NAME¶
lagg —
link aggregation and link
failover interface
SYNOPSIS¶
To compile this driver into the kernel, place the following line in your kernel
configuration file:
device lagg
Alternatively, to load the driver as a module at boot time, place the following
line in
loader.conf(5):
DESCRIPTION¶
The
lagg interface allows aggregation of multiple network
interfaces as one virtual
lagg interface for the purpose of
providing fault-tolerance and high-speed links.
A
lagg interface can be created using the
ifconfig laggN
create command. It can use different link aggregation
protocols specified using the
laggproto
proto option. Child interfaces can be added using the
laggport child-iface option and
removed using the
-laggport
child-iface option.
The driver currently supports the aggregation protocols
failover (the default),
fec,
lacp,
loadbalance,
roundrobin, and
none. The protocols
determine which ports are used for outgoing traffic and whether a specific
port accepts incoming traffic. The interface link state is used to validate if
the port is active or not.
- failover
- Sends traffic only through the active port. If the master
port becomes unavailable, the next active port is used. The first
interface added is the master port; any interfaces added after that are
used as failover devices.
By default, received traffic is only accepted when they are received through
the active port. This constraint can be relaxed by setting the
net.link.lagg.failover_rx_all
sysctl(8) variable to a nonzero value, which is useful
for certain bridged network setups.
- fec
- Supports Cisco EtherChannel.

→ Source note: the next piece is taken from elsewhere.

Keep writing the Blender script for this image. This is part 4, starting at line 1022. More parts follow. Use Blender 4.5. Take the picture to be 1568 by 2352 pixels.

This is a static setup and
does not negotiate aggregation with the peer or exchange frames to monitor
the link.
- lacp
- Supports the IEEE 802.3ad Link Aggregation Control Protocol
(LACP) and the Marker Protocol. LACP will negotiate a set of aggregable
links with the peer in to one or more Link Aggregated Groups. Each LAG is
composed of ports of the same speed, set to full-duplex operation. The
traffic will be balanced across the ports in the LAG with the greatest
total speed, in most cases there will only be one LAG which contains all
ports. In the event of changes in physical connectivity, Link Aggregation
will quickly converge to a new configuration.
- loadbalance
- Balances outgoing traffic across the active ports based on
hashed protocol header information and accepts incoming traffic from any
active port. This is a static setup and does not negotiate aggregation
with the peer or exchange frames to monitor the link. The hash includes
the Ethernet source and destination address, and, if available, the VLAN
tag, and the IP source and destination address.
- roundrobin
- Distributes outgoing traffic using a round-robin scheduler
through all active ports and accepts incoming traffic from any active
port.
- none
- This protocol is intended to do nothing: it disables any
traffic without disabling the lagg interface
itself.
Each
lagg interface is created at runtime using interface
cloning. This is most easily done with the
ifconfig(8)
create command or using the
cloned_interfaces variable in
rc.conf(5).
The MTU of the first interface to be added is used as the lagg MTU. All
additional interfaces are required to have exactly the same value.
EXAMPLES¶
Create a 802.3ad link aggregation using LACP with two
bge(4)
Gigabit Ethernet interfaces:
# ifconfig bge0 up
# ifconfig bge1 up
# ifconfig lagg0 laggproto lacp laggport bge0 laggport bge1 \
192.168.1.1 netmask 255.255.255.0
The following example uses an active failover interface to set up roaming
between wired and wireless networks using two network devices. Whenever the
wired master interface is unplugged, the wireless failover device will be
used:
# ifconfig em0 up
# ifconfig ath0 ether 00:11:22:33:44:55
# ifconfig create wlan0 wlandev ath0 ssid my_net up
# ifconfig lagg0 laggproto failover laggport em0 laggport wlan0 \
192.168.1.1 netmask 255.255.255.0
(Note the mac address of the wireless device is forced to match the wired device
as a workaround.)
SEE ALSO¶
ng_fec(4),
ng_one2many(4),
sysctl(8),
ifconfig(8)
HISTORY¶
The
lagg device first appeared in
FreeBSD
6.3.
AUTHORS¶
The
lagg driver was written under the name
trunk by
Reyk Floeter
⟨reyk@openbsd.org⟩. The LACP implementation was written by
YAMAMOTO Takashi for
NetBSD.
BUGS¶
There is no way to configure LACP administrative variables, including system and
port priorities. The current implementation always performs active-mode LACP
and uses 0x8000 as system and port priorities.